El día del Papa comenzó en el Palacio Nacional, un sitio donde siempre ha estado el poder en México. Allí estuvo el palacio de Moctezuma II y la casa del Cortez y el palacio de los gobernadores de la colonia y el de los presidentes de México tras la independencia.
En su discurso el Papa evitó insultar a sus huéspedes, pero dejó en claro la esencia de los problemas que enfrenta el país y la abundante cuota de responsabilidad de sus clases dirigentes. Ante la clase rectora de la sociedad mexicana —ante un grupo donde las personas de rasgos europeos eran mayoría—, el Papa fue a la raíz de la catástrofe:
La experiencia nos demuestra que cada vez que buscamos el camino del privilegio o beneficio de unos pocos en detrimento del bien de todos, tarde o temprano, la vida en sociedad se vuelve un terreno fértil para la corrupción, el narcotráfico, la exclusión de las culturas diferentes, la violencia e incluso el tráfico de personas, el secuestro y la muerte, causando sufrimiento y frenando el desarrollo.
De allí fue el Papa a la Catedral Metropolitana, que se levanta a un costado del Palacio Nacional, para reunirse con los obispos del país. Fue un discurso programático, pero que parte de un análisis crítico de la labor de los pastores, y del testimonio que deben dar desde su vida personal. Y fue un discurso también sobre el destino de México, una lectura alternativa del “laberinto de la soledad” que describió Octavio Paz. Es un texto que debe leerse minuciosamente, pero que tiene dos llamados centrales: renunciar a la alianza con los poderes terrenales y aceptar la transparencia como el modus operandi de la Iglesia:
Sean por lo tanto obispos de mirada limpia, de alma transparente, de rostro luminoso. No le tengan miedo a la transparencia. La Iglesia no necesita de la oscuridad para trabajar. Vigilen para que sus miradas no se cubran de las penumbras de la niebla de la mundanidad; no se dejen corromper por el materialismo trivial ni por las ilusiones seductoras de los acuerdos debajo de la mesa; no pongan su confianza en los «carros y caballos» de los faraones actuales, porque nuestra fuerza es la «columna de fuego» que rompe dividiendo en dos las marejadas del mar, sin hacer grande rumor (cf. Ex 14,24-25).

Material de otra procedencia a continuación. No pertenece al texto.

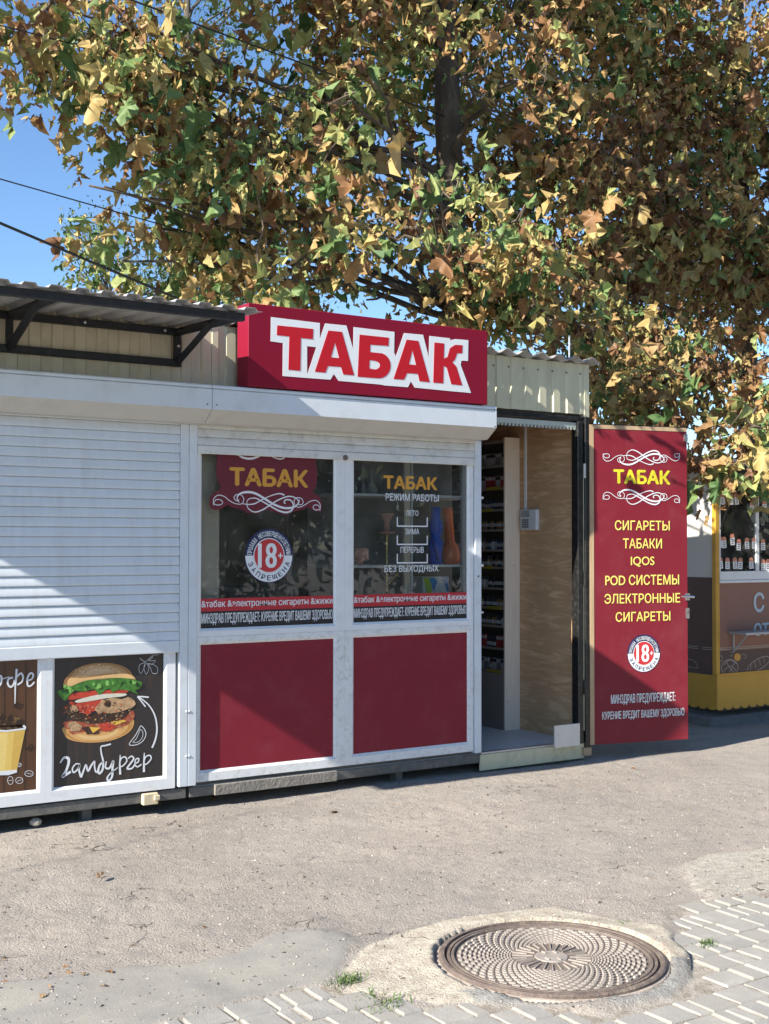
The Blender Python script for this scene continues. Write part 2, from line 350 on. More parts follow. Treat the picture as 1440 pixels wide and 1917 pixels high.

Tras la visita al Palacio y a la Catedral en el Zócalo, el Papa salió del centro de la ciudad para ir a su centro espiritual: la Basílica de Guadalupe. Como si quisiera volver a hacer énfasis en la historia que recorría ese día, el Papa visitó primero la antigua basílica para ir después al templo moderno, construido en los años setenta, donde se venera hoy la imagen de la Virgen. Tanto el templo como la explanada estaban repletos de gente. Era una multitud distinta a la del Palacio. Menos corbatas y más hábitos, más rasgos indígenas y menos privilegios.
El tono de su homilía también fue muy diferente de los dos discursos del Zócalo. Es un texto sencillo, que apunta al consuelo, a la reafirmación en la fe, a la esperanza:
Al venir a este Santuario nos puede pasar lo mismo que le pasó a Juan Diego. Mirar a la Madre desde nuestros dolores, miedos, desesperaciones, tristezas y decirle: Madre, «¿Qué puedo aportar yo si no soy un letrado?». Miramos a la madre con ojos que dicen: son tantas las situaciones que nos quitan la fuerza, que hacen sentir que no hay espacio para la esperanza, para el cambio, para la transformación. […] Y en silencio le decimos lo que nos venga al corazón. ¿Acaso no soy yo tu madre? ¿Acaso no estoy yo aquí?, nos vuelve a decir María. Anda a construir mi santuario, ayúdame a levantar la vida de mis hijos, que son tus hermanos.
Al final de la misa, el Papa subió a la capilla privada a rezar ante la tilma de Juan Diego. Al girar la imagen hacia la pequeña capilla, por el cristal que habitualmente la protege se veía al Papa rezando ante la Guadalupe. Los fieles comenzaron espontáneamente a rezar en voz alta desde el templo. Es fácil imaginar que rezaban por sus problemas y sus dificultades personales, y que todos, con el Papa, rezaban por el destino de México.